▸ **PROBLEM REQUIREMENTS**:
Below is a listing; reproduce each line of it exactly.

▸ **DATASET EXTRACT**:

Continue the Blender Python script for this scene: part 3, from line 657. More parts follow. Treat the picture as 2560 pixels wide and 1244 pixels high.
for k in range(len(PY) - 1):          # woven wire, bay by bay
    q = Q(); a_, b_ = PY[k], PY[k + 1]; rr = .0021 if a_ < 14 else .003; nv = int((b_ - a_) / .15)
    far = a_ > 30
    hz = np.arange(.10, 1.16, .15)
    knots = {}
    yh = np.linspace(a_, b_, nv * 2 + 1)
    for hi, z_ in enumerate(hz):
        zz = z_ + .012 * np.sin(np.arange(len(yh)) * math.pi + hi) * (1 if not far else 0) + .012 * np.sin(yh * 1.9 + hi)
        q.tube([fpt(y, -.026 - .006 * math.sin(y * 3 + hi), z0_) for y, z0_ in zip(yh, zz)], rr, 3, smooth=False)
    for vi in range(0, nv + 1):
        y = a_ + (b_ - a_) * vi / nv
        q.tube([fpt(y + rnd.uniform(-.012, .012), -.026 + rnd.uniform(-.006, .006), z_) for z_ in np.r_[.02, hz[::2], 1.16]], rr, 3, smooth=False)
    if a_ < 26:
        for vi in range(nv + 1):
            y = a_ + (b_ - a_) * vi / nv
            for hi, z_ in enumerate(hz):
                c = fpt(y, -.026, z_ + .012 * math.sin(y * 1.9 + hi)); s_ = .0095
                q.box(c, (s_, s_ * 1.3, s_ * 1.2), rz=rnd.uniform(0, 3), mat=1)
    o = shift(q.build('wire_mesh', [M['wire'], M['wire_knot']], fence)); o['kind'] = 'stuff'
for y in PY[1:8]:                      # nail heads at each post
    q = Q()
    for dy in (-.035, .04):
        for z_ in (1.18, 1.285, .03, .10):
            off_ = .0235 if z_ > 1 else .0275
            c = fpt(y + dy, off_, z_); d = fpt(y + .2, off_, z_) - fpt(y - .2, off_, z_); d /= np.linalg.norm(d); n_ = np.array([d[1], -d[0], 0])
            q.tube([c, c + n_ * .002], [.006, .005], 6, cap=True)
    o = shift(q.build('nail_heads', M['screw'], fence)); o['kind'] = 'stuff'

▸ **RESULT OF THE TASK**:
Continue the Blender Python script for this scene: part 3, from line 657. More parts follow. Treat the picture as 2560 pixels wide and 1244 pixels high.
for k in range(len(PY) - 1):          # woven wire, bay by bay
    q = Q(); a_, b_ = PY[k], PY[k + 1]; rr = .0021 if a_ < 14 else .003; nv = int((b_ - a_) / .15)
    far = a_ > 30
    hz = np.arange(.10, 1.16, .15)
    knots = {}
    yh = np.linspace(a_, b_, nv * 2 + 1)
    for hi, z_ in enumerate(hz):
        zz = z_ + .012 * np.sin(np.arange(len(yh)) * math.pi + hi) * (1 if not far else 0) + .012 * np.sin(yh * 1.9 + hi)
        q.tube([fpt(y, -.026 - .006 * math.sin(y * 3 + hi), z0_) for y, z0_ in zip(yh, zz)], rr, 3, smooth=False)
    for vi in range(0, nv + 1):
        y = a_ + (b_ - a_) * vi / nv
        q.tube([fpt(y + rnd.uniform(-.012, .012), -.026 + rnd.uniform(-.006, .006), z_) for z_ in np.r_[.02, hz[::2], 1.16]], rr, 3, smooth=False)
    if a_ < 26:
        for vi in range(nv + 1):
            y = a_ + (b_ - a_) * vi / nv
            for hi, z_ in enumerate(hz):
                c = fpt(y, -.026, z_ + .012 * math.sin(y * 1.9 + hi)); s_ = .0095
                q.box(c, (s_, s_ * 1.3, s_ * 1.2), rz=rnd.uniform(0, 3), mat=1)
    o = shift(q.build('wire_mesh', [M['wire'], M['wire_knot']], fence)); o['kind'] = 'stuff'
for y in PY[1:8]:                      # nail heads at each post
    q = Q()
    for dy in (-.035, .04):
        for z_ in (1.18, 1.285, .03, .10):
            off_ = .0235 if z_ > 1 else .0275
            c = fpt(y + dy, off_, z_); d = fpt(y + .2, off_, z_) - fpt(y - .2, off_, z_); d /= np.linalg.norm(d); n_ = np.array([d[1], -d[0], 0])
            q.tube([c, c + n_ * .002], [.006, .005], 6, cap=True)
    o = shift(q.build('nail_heads', M['screw'], fence)); o['kind'] = 'stuff'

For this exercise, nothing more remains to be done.